--- Begin GIVEN DATA ---

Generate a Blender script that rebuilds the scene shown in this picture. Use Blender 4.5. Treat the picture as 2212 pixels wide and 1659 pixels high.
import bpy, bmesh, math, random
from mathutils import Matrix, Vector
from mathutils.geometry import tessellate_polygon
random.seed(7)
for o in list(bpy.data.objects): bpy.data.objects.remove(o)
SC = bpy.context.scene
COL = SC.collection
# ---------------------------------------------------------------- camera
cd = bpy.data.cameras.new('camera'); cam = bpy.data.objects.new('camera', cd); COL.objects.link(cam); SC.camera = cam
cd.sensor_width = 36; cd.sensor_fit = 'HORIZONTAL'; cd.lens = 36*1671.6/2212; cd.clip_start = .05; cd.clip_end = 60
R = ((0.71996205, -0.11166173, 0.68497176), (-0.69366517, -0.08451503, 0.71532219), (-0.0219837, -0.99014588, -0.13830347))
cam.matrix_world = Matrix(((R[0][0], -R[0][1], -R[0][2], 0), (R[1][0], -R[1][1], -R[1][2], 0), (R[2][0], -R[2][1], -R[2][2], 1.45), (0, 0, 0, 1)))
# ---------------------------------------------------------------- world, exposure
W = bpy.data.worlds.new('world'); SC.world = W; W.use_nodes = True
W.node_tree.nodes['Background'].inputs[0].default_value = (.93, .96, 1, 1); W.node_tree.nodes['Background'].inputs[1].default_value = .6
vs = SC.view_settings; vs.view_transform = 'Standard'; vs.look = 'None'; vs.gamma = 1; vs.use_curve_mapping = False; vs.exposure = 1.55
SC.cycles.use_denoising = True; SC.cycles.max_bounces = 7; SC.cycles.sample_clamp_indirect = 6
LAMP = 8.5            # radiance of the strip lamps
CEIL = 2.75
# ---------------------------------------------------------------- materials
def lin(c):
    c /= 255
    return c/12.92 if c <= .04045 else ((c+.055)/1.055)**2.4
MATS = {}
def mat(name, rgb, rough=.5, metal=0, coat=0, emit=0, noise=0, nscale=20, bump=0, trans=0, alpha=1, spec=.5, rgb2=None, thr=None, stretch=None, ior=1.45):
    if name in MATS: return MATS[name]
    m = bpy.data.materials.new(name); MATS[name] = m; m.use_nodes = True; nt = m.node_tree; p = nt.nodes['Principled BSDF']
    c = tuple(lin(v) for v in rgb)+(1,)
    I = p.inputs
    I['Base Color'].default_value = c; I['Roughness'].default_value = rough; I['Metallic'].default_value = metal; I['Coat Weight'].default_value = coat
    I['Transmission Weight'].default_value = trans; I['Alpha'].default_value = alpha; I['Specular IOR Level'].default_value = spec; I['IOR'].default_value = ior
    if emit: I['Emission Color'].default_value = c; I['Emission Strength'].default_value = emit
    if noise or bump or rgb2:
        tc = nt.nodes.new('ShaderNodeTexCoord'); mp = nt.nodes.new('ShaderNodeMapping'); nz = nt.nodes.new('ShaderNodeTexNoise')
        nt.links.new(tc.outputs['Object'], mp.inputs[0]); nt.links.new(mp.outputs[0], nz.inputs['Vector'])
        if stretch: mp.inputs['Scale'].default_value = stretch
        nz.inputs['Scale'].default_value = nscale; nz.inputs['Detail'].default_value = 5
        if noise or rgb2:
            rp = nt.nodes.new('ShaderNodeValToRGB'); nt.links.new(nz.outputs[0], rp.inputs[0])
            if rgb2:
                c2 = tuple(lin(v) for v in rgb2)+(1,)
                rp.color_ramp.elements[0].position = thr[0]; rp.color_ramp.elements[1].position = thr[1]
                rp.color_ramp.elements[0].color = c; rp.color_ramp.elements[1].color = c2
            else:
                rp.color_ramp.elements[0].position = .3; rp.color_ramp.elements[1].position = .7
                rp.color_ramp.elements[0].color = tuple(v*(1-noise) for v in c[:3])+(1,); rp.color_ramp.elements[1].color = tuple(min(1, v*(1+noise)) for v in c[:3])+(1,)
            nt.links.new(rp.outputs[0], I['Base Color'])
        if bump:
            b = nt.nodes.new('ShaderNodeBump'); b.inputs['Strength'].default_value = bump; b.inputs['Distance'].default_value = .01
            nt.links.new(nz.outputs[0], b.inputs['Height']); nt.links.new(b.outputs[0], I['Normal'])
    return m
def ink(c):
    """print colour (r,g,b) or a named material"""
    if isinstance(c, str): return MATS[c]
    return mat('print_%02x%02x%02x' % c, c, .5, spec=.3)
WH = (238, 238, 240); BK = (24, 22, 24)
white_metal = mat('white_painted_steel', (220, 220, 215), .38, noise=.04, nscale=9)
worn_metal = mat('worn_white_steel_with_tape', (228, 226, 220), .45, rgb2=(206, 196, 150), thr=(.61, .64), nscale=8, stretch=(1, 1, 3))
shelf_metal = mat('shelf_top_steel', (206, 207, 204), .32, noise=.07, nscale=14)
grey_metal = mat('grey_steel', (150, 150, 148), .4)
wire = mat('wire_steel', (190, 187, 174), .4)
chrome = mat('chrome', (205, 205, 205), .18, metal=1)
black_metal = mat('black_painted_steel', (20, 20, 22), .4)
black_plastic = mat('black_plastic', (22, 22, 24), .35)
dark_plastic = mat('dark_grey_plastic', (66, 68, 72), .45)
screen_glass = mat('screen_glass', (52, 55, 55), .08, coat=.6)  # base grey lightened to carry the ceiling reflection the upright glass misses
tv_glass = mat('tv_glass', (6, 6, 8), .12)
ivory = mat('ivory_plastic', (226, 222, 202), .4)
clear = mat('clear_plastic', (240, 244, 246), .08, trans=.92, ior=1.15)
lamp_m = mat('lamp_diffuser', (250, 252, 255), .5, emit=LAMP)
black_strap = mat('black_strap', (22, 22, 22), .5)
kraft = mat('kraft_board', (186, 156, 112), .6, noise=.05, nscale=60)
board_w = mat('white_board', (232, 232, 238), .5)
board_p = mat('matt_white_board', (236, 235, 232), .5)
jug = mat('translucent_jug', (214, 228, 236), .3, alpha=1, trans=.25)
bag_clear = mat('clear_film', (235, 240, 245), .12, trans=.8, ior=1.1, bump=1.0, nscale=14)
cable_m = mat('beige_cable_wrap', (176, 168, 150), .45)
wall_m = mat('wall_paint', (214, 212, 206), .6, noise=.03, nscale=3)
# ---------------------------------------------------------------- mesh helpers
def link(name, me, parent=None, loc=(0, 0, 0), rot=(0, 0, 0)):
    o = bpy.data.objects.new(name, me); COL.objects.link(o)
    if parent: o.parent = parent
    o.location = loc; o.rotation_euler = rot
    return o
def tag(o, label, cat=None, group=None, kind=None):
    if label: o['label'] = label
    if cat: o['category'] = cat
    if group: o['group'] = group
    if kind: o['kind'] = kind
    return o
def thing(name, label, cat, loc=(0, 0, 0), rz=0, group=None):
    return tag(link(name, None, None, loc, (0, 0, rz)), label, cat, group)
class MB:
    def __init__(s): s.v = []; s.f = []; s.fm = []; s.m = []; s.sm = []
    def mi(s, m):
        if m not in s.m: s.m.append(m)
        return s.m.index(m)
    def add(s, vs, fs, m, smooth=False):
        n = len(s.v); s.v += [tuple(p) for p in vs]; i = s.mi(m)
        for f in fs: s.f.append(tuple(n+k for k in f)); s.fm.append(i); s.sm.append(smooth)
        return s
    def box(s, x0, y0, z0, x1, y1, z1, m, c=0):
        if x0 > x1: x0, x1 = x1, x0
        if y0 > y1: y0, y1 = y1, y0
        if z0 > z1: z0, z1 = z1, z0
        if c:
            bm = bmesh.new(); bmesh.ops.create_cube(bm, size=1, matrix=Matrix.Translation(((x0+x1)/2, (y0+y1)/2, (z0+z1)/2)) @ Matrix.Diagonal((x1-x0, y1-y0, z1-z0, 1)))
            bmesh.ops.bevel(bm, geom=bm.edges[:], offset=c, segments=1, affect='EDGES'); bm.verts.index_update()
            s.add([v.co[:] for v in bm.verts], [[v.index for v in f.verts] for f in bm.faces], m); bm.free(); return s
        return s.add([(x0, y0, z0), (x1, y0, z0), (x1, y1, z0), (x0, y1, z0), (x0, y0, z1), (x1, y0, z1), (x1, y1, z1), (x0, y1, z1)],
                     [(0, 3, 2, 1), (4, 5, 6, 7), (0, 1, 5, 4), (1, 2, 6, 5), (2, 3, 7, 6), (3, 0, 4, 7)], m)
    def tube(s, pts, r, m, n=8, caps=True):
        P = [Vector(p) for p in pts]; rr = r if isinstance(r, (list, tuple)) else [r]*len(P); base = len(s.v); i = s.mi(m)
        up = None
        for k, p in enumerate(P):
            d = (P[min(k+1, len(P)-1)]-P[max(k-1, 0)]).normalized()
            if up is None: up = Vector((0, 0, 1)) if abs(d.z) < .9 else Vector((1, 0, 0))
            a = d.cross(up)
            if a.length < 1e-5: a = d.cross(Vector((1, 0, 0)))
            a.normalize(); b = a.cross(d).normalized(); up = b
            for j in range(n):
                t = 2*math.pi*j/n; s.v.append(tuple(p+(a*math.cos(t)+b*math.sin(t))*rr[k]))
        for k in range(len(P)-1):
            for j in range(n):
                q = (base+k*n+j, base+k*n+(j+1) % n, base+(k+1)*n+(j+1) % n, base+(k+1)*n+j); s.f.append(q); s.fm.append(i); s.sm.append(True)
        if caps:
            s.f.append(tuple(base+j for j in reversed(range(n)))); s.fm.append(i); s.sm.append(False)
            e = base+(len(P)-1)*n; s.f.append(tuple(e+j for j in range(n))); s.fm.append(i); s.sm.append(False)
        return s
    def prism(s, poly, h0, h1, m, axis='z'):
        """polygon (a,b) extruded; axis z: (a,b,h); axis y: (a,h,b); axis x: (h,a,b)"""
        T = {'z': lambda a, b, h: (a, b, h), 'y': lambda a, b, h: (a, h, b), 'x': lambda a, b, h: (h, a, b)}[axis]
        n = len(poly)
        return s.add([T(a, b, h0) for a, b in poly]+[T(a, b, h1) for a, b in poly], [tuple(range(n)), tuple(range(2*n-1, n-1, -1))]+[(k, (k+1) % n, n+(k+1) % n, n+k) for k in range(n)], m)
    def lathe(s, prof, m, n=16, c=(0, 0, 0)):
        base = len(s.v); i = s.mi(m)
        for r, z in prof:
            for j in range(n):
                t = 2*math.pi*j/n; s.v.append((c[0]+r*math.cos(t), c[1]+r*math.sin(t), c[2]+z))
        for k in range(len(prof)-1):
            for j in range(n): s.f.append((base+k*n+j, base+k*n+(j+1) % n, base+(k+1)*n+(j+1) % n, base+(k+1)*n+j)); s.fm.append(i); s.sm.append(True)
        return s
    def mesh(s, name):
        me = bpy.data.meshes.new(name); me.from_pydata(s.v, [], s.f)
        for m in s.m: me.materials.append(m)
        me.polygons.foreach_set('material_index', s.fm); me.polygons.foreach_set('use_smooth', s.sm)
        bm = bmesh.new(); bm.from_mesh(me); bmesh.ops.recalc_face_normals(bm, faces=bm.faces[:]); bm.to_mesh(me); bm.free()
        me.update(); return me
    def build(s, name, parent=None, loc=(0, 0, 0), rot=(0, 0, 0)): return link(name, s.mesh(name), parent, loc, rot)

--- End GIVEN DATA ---

» **GIVEN REQUEST**
Where a line above contains the word "scene", copy that line.

» **CORRECT OUTPUT**
Generate a Blender script that rebuilds the scene shown in this picture. Use Blender 4.5. Treat the picture as 2212 pixels wide and 1659 pixels high.
SC = bpy.context.scene